(Records excerpted from a collection)
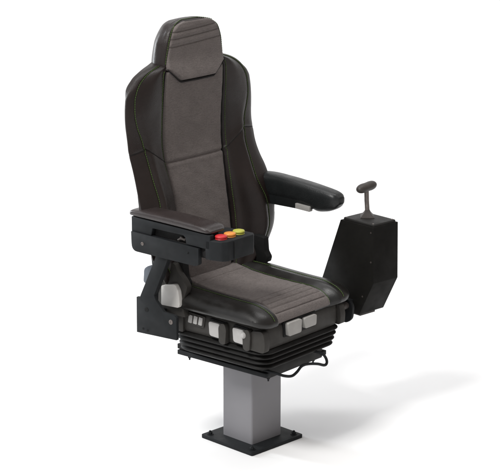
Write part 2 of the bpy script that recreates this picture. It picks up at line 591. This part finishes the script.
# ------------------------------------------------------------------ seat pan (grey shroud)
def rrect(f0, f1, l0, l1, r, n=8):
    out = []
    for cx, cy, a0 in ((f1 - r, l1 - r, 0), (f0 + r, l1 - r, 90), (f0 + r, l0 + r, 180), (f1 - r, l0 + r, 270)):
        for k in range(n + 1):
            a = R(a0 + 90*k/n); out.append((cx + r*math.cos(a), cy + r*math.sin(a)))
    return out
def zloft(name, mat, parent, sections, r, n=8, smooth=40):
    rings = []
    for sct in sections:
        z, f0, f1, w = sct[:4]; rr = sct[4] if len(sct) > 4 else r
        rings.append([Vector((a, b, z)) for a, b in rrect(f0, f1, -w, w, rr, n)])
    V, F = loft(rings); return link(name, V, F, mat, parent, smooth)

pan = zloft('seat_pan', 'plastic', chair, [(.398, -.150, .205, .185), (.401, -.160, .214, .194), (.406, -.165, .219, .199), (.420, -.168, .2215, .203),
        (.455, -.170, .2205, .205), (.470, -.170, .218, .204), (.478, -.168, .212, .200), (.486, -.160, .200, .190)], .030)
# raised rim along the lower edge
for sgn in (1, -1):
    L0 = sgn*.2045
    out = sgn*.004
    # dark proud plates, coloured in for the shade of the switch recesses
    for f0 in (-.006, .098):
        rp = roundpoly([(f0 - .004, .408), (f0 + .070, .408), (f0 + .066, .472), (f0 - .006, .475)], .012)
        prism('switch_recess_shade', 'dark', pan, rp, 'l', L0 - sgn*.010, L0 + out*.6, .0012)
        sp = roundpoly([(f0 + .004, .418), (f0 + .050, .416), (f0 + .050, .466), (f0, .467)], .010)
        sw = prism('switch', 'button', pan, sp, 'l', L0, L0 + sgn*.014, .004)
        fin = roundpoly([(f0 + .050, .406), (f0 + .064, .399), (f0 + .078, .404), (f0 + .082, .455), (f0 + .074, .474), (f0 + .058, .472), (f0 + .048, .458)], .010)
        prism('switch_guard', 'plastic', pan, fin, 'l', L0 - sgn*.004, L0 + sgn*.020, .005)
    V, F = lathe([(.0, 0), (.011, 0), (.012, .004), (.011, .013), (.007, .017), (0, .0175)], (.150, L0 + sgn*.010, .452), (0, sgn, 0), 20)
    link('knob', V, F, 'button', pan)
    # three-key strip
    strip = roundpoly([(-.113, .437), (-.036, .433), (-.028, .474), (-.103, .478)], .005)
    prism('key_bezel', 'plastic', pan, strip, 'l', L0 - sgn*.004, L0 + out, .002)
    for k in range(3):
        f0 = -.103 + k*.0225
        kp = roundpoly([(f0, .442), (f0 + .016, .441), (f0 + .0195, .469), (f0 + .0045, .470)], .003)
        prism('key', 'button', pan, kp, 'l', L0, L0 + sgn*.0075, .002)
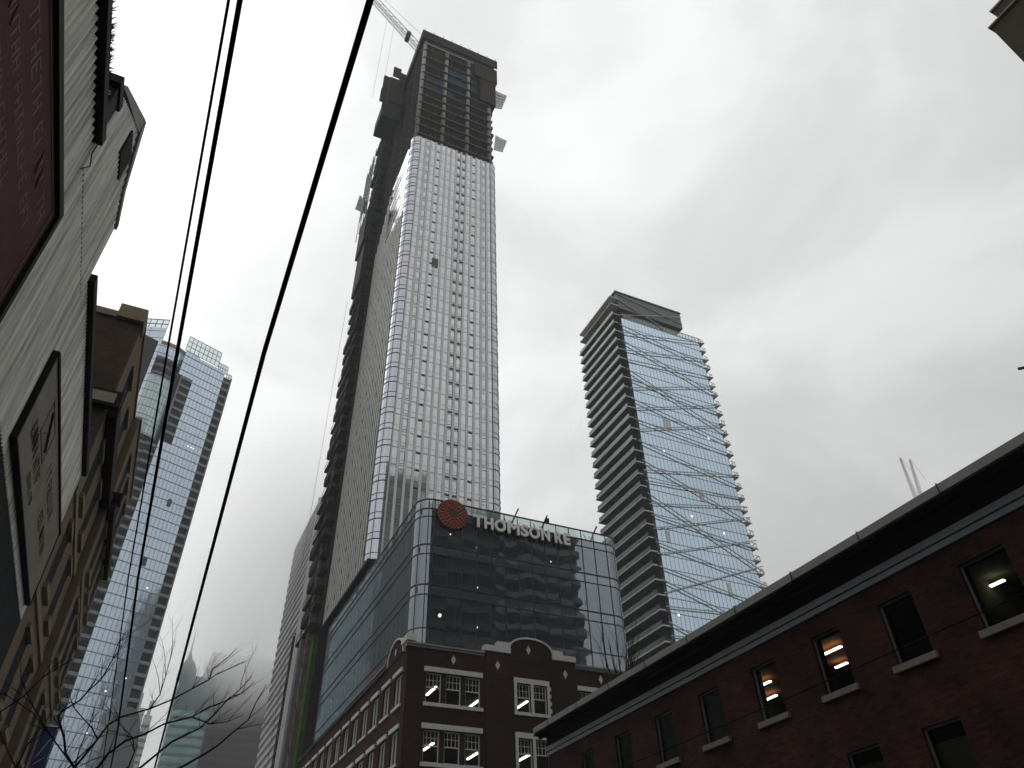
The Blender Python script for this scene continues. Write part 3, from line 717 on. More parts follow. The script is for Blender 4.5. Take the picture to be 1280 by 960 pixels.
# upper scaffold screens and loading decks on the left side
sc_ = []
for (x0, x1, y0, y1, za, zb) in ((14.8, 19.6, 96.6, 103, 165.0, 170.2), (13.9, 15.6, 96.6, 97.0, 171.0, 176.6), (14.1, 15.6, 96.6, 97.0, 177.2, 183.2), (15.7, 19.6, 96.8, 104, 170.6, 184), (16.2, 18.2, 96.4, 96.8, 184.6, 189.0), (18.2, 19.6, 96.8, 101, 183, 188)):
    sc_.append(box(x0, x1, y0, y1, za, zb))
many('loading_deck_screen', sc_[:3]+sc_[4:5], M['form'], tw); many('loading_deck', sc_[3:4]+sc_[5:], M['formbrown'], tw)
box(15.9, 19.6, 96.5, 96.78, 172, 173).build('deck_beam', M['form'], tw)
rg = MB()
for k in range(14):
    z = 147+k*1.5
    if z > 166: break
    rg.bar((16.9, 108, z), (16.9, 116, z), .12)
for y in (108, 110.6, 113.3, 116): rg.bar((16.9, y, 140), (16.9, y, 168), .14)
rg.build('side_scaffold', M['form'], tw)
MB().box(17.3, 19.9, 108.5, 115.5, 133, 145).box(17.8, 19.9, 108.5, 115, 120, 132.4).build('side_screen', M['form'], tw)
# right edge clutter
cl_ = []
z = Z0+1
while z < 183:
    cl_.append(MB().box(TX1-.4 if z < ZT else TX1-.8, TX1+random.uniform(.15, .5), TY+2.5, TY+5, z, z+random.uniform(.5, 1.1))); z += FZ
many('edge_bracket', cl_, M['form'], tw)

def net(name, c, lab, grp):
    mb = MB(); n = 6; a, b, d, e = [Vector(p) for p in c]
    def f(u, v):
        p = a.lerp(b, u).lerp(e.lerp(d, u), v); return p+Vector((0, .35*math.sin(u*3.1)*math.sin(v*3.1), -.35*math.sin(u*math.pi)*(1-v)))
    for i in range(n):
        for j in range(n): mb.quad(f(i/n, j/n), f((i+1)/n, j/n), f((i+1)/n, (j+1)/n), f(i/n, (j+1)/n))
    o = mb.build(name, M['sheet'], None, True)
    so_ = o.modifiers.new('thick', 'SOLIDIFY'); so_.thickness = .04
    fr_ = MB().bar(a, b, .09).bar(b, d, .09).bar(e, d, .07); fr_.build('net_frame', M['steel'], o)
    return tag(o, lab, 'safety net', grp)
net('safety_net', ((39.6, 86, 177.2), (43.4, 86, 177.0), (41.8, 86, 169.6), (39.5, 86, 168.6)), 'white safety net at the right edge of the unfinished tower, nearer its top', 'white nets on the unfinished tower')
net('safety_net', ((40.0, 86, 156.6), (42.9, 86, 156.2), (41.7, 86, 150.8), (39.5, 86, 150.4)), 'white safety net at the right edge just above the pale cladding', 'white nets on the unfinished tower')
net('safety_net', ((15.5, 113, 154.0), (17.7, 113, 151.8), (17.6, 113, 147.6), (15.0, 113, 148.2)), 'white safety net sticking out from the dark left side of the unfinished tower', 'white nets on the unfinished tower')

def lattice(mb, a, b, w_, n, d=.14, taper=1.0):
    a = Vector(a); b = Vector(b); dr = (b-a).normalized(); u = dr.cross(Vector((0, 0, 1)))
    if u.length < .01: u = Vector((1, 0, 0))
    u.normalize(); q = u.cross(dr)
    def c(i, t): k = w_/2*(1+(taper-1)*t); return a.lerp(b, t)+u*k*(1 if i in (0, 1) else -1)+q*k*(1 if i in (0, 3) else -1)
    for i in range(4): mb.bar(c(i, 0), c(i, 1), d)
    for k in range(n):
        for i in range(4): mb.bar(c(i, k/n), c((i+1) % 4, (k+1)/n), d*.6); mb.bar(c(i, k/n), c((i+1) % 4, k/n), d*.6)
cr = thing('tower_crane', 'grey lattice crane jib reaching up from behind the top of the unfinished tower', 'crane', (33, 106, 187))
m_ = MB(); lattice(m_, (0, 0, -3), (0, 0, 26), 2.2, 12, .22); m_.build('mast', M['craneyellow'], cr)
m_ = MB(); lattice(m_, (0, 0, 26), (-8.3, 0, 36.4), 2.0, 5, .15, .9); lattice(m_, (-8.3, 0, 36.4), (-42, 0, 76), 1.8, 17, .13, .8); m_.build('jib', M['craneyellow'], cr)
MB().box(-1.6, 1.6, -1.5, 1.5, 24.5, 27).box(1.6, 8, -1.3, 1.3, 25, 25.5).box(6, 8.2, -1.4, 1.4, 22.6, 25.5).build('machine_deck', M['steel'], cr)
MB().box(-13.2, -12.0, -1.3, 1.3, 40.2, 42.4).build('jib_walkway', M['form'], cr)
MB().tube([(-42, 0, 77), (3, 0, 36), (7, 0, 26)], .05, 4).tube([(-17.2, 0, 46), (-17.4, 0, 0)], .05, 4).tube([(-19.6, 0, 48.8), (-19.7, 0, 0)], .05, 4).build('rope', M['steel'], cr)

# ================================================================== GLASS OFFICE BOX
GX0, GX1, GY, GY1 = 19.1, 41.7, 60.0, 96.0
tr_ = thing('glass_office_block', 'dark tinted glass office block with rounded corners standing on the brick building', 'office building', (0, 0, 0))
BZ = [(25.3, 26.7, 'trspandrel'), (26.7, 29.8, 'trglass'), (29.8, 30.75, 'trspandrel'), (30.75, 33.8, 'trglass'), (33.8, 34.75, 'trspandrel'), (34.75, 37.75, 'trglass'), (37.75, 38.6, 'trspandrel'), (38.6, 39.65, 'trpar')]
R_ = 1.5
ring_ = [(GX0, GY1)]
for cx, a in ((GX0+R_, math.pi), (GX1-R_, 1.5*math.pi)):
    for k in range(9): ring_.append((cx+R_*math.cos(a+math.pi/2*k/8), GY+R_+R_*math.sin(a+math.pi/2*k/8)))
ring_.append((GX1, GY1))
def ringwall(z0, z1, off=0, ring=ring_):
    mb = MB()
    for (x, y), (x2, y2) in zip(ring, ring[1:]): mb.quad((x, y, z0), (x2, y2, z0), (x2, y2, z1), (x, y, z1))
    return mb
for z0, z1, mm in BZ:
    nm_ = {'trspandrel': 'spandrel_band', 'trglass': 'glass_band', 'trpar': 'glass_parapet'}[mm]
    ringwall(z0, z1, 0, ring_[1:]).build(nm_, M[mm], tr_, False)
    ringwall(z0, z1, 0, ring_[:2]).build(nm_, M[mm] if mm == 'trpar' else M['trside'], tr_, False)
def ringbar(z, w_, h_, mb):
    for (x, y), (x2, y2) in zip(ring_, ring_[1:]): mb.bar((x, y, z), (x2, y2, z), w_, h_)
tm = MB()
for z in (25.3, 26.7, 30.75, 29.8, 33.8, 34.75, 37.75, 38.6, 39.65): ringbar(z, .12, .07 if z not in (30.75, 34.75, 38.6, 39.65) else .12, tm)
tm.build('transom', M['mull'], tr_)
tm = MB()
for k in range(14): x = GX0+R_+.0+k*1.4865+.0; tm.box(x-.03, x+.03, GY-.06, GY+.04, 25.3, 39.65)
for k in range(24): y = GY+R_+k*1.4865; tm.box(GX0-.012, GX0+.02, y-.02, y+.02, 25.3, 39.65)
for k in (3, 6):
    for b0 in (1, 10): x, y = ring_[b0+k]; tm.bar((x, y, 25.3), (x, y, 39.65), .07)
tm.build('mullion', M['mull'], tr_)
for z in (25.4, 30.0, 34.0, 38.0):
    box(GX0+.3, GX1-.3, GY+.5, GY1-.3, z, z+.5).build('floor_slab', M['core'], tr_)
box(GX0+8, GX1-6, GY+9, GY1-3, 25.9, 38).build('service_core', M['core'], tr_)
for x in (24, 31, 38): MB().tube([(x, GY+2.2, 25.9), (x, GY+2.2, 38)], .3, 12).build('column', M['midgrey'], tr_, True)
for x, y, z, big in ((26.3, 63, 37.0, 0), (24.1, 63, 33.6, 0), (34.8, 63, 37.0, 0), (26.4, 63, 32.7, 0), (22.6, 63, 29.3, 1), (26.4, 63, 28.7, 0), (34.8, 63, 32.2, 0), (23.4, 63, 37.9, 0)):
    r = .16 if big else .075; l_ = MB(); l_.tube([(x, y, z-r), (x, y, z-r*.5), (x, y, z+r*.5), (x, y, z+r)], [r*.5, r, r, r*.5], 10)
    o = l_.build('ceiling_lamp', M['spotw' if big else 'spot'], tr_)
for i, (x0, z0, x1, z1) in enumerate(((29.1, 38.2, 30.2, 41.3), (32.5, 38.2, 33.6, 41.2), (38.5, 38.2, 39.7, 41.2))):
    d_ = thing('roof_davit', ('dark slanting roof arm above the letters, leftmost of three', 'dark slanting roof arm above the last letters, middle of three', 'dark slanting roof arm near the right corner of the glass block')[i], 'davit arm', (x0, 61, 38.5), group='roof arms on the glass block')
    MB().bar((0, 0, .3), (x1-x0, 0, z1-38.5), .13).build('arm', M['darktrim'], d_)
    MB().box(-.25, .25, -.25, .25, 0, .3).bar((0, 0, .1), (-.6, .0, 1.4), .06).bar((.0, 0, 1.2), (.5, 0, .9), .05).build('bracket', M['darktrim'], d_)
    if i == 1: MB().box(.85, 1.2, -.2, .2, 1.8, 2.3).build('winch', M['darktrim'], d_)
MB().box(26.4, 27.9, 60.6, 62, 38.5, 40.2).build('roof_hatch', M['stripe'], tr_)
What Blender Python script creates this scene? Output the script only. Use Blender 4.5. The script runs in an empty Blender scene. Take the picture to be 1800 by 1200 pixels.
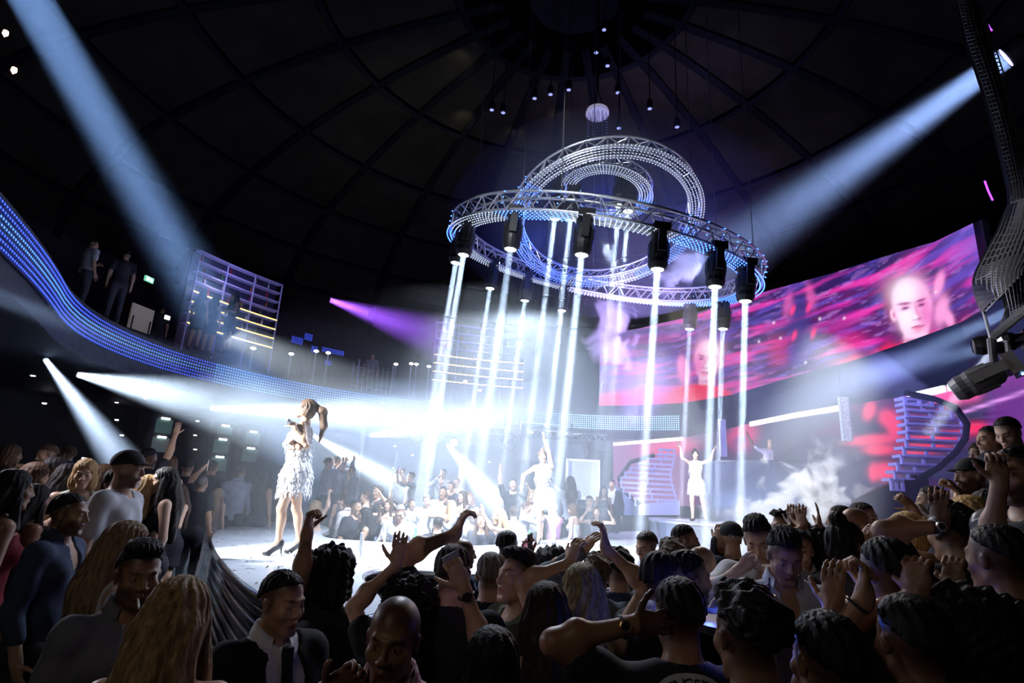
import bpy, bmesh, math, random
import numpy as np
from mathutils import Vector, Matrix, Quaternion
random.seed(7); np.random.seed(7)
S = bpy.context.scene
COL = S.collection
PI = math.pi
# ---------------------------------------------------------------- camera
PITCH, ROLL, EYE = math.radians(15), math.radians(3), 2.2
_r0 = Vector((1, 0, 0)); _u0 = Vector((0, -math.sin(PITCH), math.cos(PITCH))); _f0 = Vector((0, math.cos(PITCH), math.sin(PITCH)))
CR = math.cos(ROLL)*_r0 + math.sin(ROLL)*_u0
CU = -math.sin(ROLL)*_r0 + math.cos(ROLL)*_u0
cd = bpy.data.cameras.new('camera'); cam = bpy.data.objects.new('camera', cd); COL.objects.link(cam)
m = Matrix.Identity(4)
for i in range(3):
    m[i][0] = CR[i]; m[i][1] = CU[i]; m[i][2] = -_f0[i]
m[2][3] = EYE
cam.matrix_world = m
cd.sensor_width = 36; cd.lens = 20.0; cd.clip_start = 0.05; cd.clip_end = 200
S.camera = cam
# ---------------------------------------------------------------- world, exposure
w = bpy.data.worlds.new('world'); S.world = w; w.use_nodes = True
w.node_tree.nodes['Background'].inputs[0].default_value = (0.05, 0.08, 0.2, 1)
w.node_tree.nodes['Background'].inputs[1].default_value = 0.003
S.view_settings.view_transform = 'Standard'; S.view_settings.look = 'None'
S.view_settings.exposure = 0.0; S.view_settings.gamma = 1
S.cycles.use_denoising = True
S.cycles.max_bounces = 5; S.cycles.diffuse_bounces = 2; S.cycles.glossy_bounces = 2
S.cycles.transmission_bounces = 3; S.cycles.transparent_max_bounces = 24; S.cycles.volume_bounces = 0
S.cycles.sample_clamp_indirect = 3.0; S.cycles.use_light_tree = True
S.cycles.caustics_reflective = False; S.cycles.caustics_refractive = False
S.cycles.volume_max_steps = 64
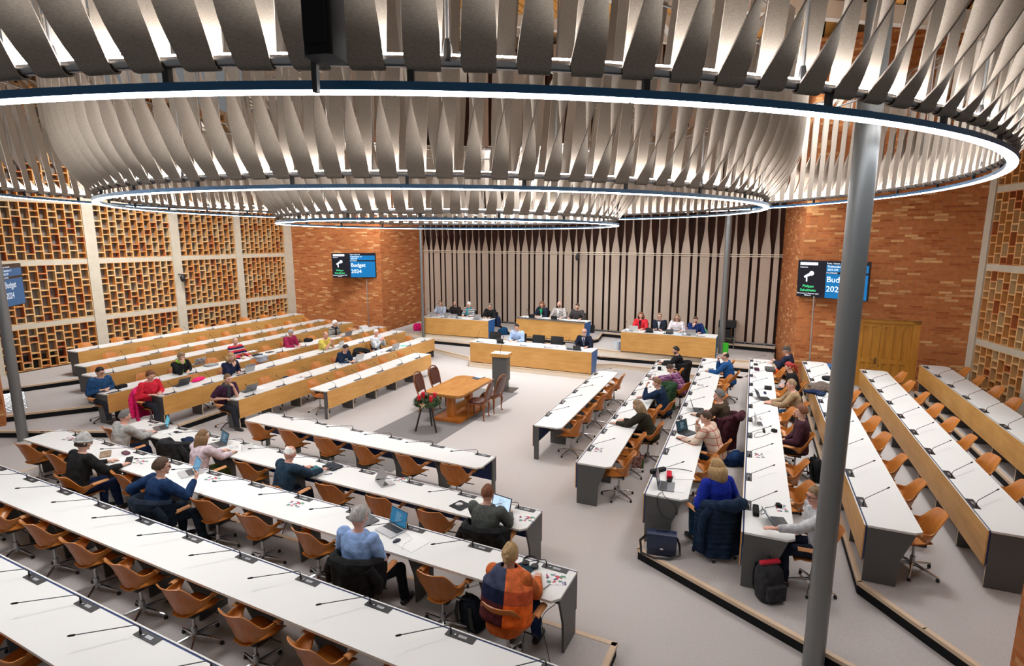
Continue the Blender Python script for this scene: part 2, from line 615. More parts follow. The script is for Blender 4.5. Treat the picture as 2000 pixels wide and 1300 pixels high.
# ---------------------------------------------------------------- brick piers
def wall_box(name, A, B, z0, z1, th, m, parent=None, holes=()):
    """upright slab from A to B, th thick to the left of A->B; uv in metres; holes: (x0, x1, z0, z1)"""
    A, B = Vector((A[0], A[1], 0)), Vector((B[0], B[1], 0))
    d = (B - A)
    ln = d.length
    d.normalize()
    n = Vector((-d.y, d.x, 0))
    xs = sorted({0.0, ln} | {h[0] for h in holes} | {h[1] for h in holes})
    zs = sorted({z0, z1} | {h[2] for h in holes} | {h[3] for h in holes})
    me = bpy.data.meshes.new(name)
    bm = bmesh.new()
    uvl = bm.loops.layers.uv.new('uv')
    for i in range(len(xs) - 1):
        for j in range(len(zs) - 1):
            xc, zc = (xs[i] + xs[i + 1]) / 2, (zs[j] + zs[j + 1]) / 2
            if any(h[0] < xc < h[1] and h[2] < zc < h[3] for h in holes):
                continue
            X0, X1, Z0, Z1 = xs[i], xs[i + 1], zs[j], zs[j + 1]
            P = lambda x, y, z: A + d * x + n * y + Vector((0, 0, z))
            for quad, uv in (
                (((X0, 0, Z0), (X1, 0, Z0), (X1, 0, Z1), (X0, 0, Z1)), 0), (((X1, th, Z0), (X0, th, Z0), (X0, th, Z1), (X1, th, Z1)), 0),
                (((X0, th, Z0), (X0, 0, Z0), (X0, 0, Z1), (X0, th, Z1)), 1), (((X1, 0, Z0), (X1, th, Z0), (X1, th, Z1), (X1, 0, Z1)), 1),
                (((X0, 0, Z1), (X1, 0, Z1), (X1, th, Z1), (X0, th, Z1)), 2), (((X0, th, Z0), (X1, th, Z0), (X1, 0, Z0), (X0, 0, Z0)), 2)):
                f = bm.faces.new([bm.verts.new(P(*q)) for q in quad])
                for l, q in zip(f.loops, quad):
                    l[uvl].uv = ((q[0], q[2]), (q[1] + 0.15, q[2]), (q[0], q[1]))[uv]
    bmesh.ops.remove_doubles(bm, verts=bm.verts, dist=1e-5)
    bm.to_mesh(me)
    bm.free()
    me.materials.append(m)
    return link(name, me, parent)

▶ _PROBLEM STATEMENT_
Repeat only the lines between the top of the entries above and the line containing "V, F = loft(rings);", both ends included, without the pictures.

▶ _RESPONSE TO THE TASK_
Write part 2 of the bpy script that recreates this picture. It picks up at line 591. This part finishes the script.
# ------------------------------------------------------------------ seat pan (grey shroud)
def rrect(f0, f1, l0, l1, r, n=8):
    out = []
    for cx, cy, a0 in ((f1 - r, l1 - r, 0), (f0 + r, l1 - r, 90), (f0 + r, l0 + r, 180), (f1 - r, l0 + r, 270)):
        for k in range(n + 1):
            a = R(a0 + 90*k/n); out.append((cx + r*math.cos(a), cy + r*math.sin(a)))
    return out
def zloft(name, mat, parent, sections, r, n=8, smooth=40):
    rings = []
    for sct in sections:
        z, f0, f1, w = sct[:4]; rr = sct[4] if len(sct) > 4 else r
        rings.append([Vector((a, b, z)) for a, b in rrect(f0, f1, -w, w, rr, n)])
    V, F = loft(rings); return link(name, V, F, mat, parent, smooth)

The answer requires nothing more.